** start GIVEN MATERIAL **

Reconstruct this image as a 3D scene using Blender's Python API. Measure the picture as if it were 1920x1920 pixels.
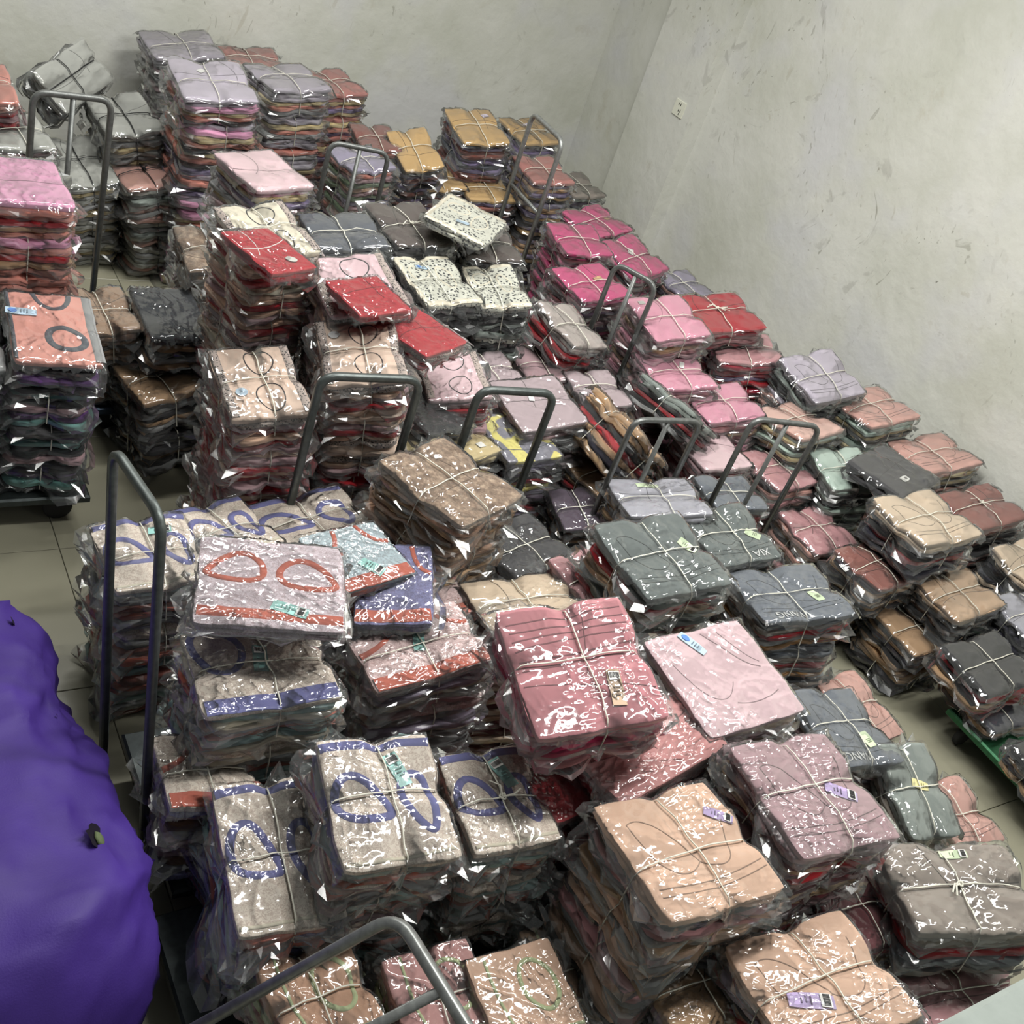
import bpy, math, random
import numpy as np
from mathutils import Vector, Matrix

# ------------------------------------------------------------------ camera, world, lights, exposure
scene = bpy.context.scene
for o in list(bpy.data.objects):
    bpy.data.objects.remove(o)
COL = scene.collection
CAM_R = [[0.832744, 0.067827, -0.549488], [-0.464051, 0.62683, -0.625892], [0.301983, 0.776198, 0.553464]]
CAM_F = 2050.406
cam_data = bpy.data.cameras.new('camera')
cam = bpy.data.objects.new('camera', cam_data)
COL.objects.link(cam)
cam_data.sensor_width = 36.0
cam_data.sensor_fit = 'HORIZONTAL'
cam_data.lens = 36.0 * CAM_F / 1920.0
cam_data.clip_start = 0.02
cam.matrix_world = Matrix.Translation((0, 0, 2.4)) @ Matrix(CAM_R).to_4x4()
scene.camera = cam

world = bpy.data.worlds.new('room_air')
scene.world = world
world.use_nodes = True
world.node_tree.nodes['Background'].inputs[0].default_value = (0.82, 0.85, 0.82, 1)
world.node_tree.nodes['Background'].inputs[1].default_value = 0.28


def tube_light(name, loc, size_x, size_y, watts, rot=(0, 0, 0)):
    l = bpy.data.lights.new(name, 'AREA')
    l.shape = 'RECTANGLE'
    l.size = size_x
    l.size_y = size_y
    l.energy = watts
    l.color = (1.0, 0.995, 0.955)
    o = bpy.data.objects.new(name, l)
    COL.objects.link(o)
    o.location = loc
    o.rotation_euler = rot
    return o


# fluorescent battens under the ceiling of the store room
tube_light('ceiling_tube_light', (1.9, 1.5, 3.15), 1.25, 0.16, 58, (0, 0, 0))
tube_light('ceiling_tube_light', (2.95, 1.2, 3.15), 1.25, 0.16, 38, (0, 0, 0.0))
tube_light('ceiling_tube_light', (2.3, 3.2, 3.15), 1.25, 0.16, 60, (0, 0, 0))
tube_light('ceiling_tube_light', (0.9, 4.2, 3.15), 1.25, 0.16, 46, (0, 0, 0))
tube_light('ceiling_tube_light', (3.2, -0.8, 3.15), 1.25, 0.16, 26, (0, 0, 1.57))

scene.view_settings.view_transform = 'Standard'
scene.view_settings.look = 'None'
scene.view_settings.gamma = 1.0
scene.view_settings.use_curve_mapping = False
scene.view_settings.exposure = -0.18
try:
    cy = scene.cycles
    cy.use_denoising = True
    cy.adaptive_threshold = 0.08
    cy.max_bounces = 5
    cy.diffuse_bounces = 2
    cy.glossy_bounces = 2
    cy.transmission_bounces = 2
    cy.transparent_max_bounces = 24
    cy.caustics_reflective = False
    cy.caustics_refractive = False
    cy.sample_clamp_indirect = 4.0
except Exception:
    pass

R = random.Random(7)


# ------------------------------------------------------------------ materials
def srgb(c):
    def f(x):
        x /= 255.0
        return x / 12.92 if x <= 0.04045 else ((x + 0.055) / 1.055) ** 2.4
    return (f(c[0]), f(c[1]), f(c[2]), 1.0)


def new_mat(name):
    m = bpy.data.materials.new(name)
    m.use_nodes = True
    nt = m.node_tree
    nt.nodes.clear()
    out = nt.nodes.new('ShaderNodeOutputMaterial')
    return m, nt, out


def node(nt, typ, **kw):
    n = nt.nodes.new(typ)
    for k, v in kw.items():
        if k.startswith('i_'):
            key = k[2:]
            key = int(key) if key.isdigit() else key.replace('_', ' ')
            n.inputs[key].default_value = v
        else:
            setattr(n, k, v)
    return n


def mixrgb(nt, fac, a, b, blend='MIX'):
    n = nt.nodes.new('ShaderNodeMix')
    n.data_type = 'RGBA'
    n.blend_type = blend
    for sock, v in ((n.inputs[0], fac), (n.inputs[6], a), (n.inputs[7], b)):
        if hasattr(v, 'default_value') or hasattr(v, 'is_linked'):
            nt.links.new(v, sock)
        else:
            sock.default_value = v
    return n.outputs[2]


def ramp(nt, src, stops):
    n = nt.nodes.new('ShaderNodeValToRGB')
    el = n.color_ramp.elements
    el[0].position, el[0].color = stops[0]
    el[1].position, el[1].color = stops[-1]
    for p, c in stops[1:-1]:
        e = el.new(p)
        e.color = c
    nt.links.new(src, n.inputs[0])
    return n.outputs[0]


G = lambda v: (v, v, v, 1)


def fabric_material(name, kind='plain'):
    m, nt, out = new_mat(name)
    L = nt.links.new
    b = node(nt, 'ShaderNodeBsdfPrincipled')
    b.inputs['Roughness'].default_value = 0.82
    b.inputs['Specular IOR Level'].default_value = 0.25
    b.inputs['Sheen Weight'].default_value = 0.15
    tc = node(nt, 'ShaderNodeTexCoord')
    oi = node(nt, 'ShaderNodeObjectInfo')
    cadd = node(nt, 'ShaderNodeVectorMath', operation='ADD')
    sc = node(nt, 'ShaderNodeVectorMath', operation='SCALE')
    comb = node(nt, 'ShaderNodeCombineXYZ')
    L(oi.outputs['Random'], comb.inputs[0])
    L(oi.outputs['Random'], comb.inputs[1])
    L(comb.outputs[0], sc.inputs[0])
    sc.inputs['Scale'].default_value = 7.0
    L(tc.outputs['Object'], cadd.inputs[0])
    L(sc.outputs[0], cadd.inputs[1])
    co = cadd.outputs[0]
    n1 = node(nt, 'ShaderNodeTexNoise', i_Scale=9.0, i_Detail=2.0)
    L(co, n1.inputs['Vector'])
    mott = ramp(nt, n1.outputs[0], [(0.3, G(0.93)), (0.7, G(1.04))])
    col = mixrgb(nt, 1.0, oi.outputs['Color'], mott, 'MULTIPLY')
    bump_src = None
    if kind == 'floral':
        nz = node(nt, 'ShaderNodeTexNoise', i_Scale=95.0, i_Detail=3.0, i_Distortion=1.6)
        L(co, nz.inputs['Vector'])
        pat = ramp(nt, nz.outputs[0], [(0.47, G(0)), (0.53, G(1)), (0.58, G(1)), (0.63, G(0))])
        dark = mixrgb(nt, 1.0, col, (0.52, 0.40, 0.38, 1), 'MULTIPLY')
        f = node(nt, 'ShaderNodeMath', operation='MULTIPLY')
        f.inputs[1].default_value = 0.55
        L(pat, f.inputs[0])
        col = mixrgb(nt, f.outputs[0], col, dark)
    elif kind == 'leopard':
        v = node(nt, 'ShaderNodeTexVoronoi', i_Scale=85.0)
        L(co, v.inputs['Vector'])
        nz = node(nt, 'ShaderNodeTexNoise', i_Scale=120.0, i_Detail=2.0)
        L(co, nz.inputs['Vector'])
        ad = node(nt, 'ShaderNodeMath', operation='ADD')
        L(v.outputs['Distance'], ad.inputs[0])
        mu = node(nt, 'ShaderNodeMath', operation='MULTIPLY')
        mu.inputs[1].default_value = 0.35
        L(nz.outputs[0], mu.inputs[0])
        L(mu.outputs[0], ad.inputs[1])
        pat = ramp(nt, ad.outputs[0], [(0.50, G(1)), (0.58, G(0))])
        col = mixrgb(nt, pat, col, (0.030, 0.030, 0.034, 1))
    elif kind == 'mink':
        nz = node(nt, 'ShaderNodeTexNoise', i_Scale=38.0, i_Detail=8.0, i_Roughness=0.75)
        L(co, nz.inputs['Vector'])
        pat = ramp(nt, nz.outputs[0], [(0.38, (0.10, 0.062, 0.040, 1)), (0.52, (0.26, 0.18, 0.125, 1)), (0.64, (0.56, 0.42, 0.30, 1))])
        col = mixrgb(nt, 0.8, col, pat)
    elif kind == 'camo':
        nz = node(nt, 'ShaderNodeTexNoise', i_Scale=7.0, i_Detail=1.0, i_Distortion=0.6)
        L(co, nz.inputs['Vector'])
        pat = ramp(nt, nz.outputs[0], [(0.52, G(0)), (0.54, G(1))])
        col = mixrgb(nt, pat, col, srgb((120, 118, 128)))
    elif kind == 'lace':
        v = node(nt, 'ShaderNodeTexVoronoi', i_Scale=150.0)
        L(co, v.inputs['Vector'])
        pat = ramp(nt, v.outputs['Distance'], [(0.30, G(1)), (0.42, G(0))])
        col = mixrgb(nt, pat, col, (0.035, 0.032, 0.034, 1))
    L(col, b.inputs['Base Color'])
    wr = node(nt, 'ShaderNodeTexNoise', i_Scale=30.0, i_Detail=2.0, i_Distortion=0.6)
    L(co, wr.inputs['Vector'])
    b1 = node(nt, 'ShaderNodeBump', i_Strength=0.3, i_Distance=0.002)
    L(wr.outputs[0], b1.inputs['Height'])
    L(b1.outputs[0], b.inputs['Normal'])
    L(b.outputs[0], out.inputs[0])
    return m


def film_material(name, veil=0.02, rough=0.09, refl=1.1):
    """thin crumpled polythene: mostly clear; its facets are real mesh facets"""
    m, nt, out = new_mat(name)
    L = nt.links.new
    gl = node(nt, 'ShaderNodeBsdfGlossy', i_Roughness=rough)
    gl.inputs['Color'].default_value = (1, 1, 1, 1)
    tr = node(nt, 'ShaderNodeBsdfTransparent')
    tr.inputs[0].default_value = (0.975, 0.98, 0.978, 1)
    df = node(nt, 'ShaderNodeBsdfDiffuse')
    df.inputs[0].default_value = (0.85, 0.87, 0.87, 1)
    mx0 = node(nt, 'ShaderNodeMixShader')
    mx0.inputs[0].default_value = veil
    L(tr.outputs[0], mx0.inputs[1])
    L(df.outputs[0], mx0.inputs[2])
    fr = node(nt, 'ShaderNodeFresnel', i_IOR=1.45)
    fa = node(nt, 'ShaderNodeMath', operation='MULTIPLY_ADD', use_clamp=True)
    L(fr.outputs[0], fa.inputs[0])
    fa.inputs[1].default_value = refl
    fa.inputs[2].default_value = 0.035
    mx = node(nt, 'ShaderNodeMixShader')
    L(fa.outputs[0], mx.inputs[0])
    L(mx0.outputs[0], mx.inputs[1])
    L(gl.outputs[0], mx.inputs[2])
    L(mx.outputs[0], out.inputs[0])
    return m


def simple_material(name, rough=0.5, metal=0.0, objcol=True, col=(0.5, 0.5, 0.5, 1), bump=None, mott=None):
    m, nt, out = new_mat(name)
    L = nt.links.new
    b = node(nt, 'ShaderNodeBsdfPrincipled')
    b.inputs['Roughness'].default_value = rough
    b.inputs['Metallic'].default_value = metal
    tc = node(nt, 'ShaderNodeTexCoord')
    if objcol:
        oi = node(nt, 'ShaderNodeObjectInfo')
        c = oi.outputs['Color']
    else:
        rgb = node(nt, 'ShaderNodeRGB')
        rgb.outputs[0].default_value = col
        c = rgb.outputs[0]
    if mott:
        n1 = node(nt, 'ShaderNodeTexNoise', i_Scale=mott[0], i_Detail=5.0)
        L(tc.outputs['Object'], n1.inputs['Vector'])
        c = mixrgb(nt, 1.0, c, ramp(nt, n1.outputs[0], [(0.3, G(mott[1])), (0.7, G(mott[2]))]), 'MULTIPLY')
    L(c, b.inputs['Base Color'])
    if bump:
        n2 = node(nt, 'ShaderNodeTexNoise', i_Scale=bump[0], i_Detail=3.0)
        L(tc.outputs['Object'], n2.inputs['Vector'])
        bp = node(nt, 'ShaderNodeBump', i_Strength=bump[1], i_Distance=bump[2])
        L(n2.outputs[0], bp.inputs['Height'])
        L(bp.outputs[0], b.inputs['Normal'])
    L(b.outputs[0], out.inputs[0])
    return m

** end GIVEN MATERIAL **

# EXERCISE BRIEF
Quote, exactly and only, the lines from the first line of the data above through the line containing "from mathutils import Vector, Matrix". The pictures do not belong in it.

# TASK OUTPUT
Reconstruct this image as a 3D scene using Blender's Python API. Measure the picture as if it were 1920x1920 pixels.
import bpy, math, random
import numpy as np
from mathutils import Vector, Matrix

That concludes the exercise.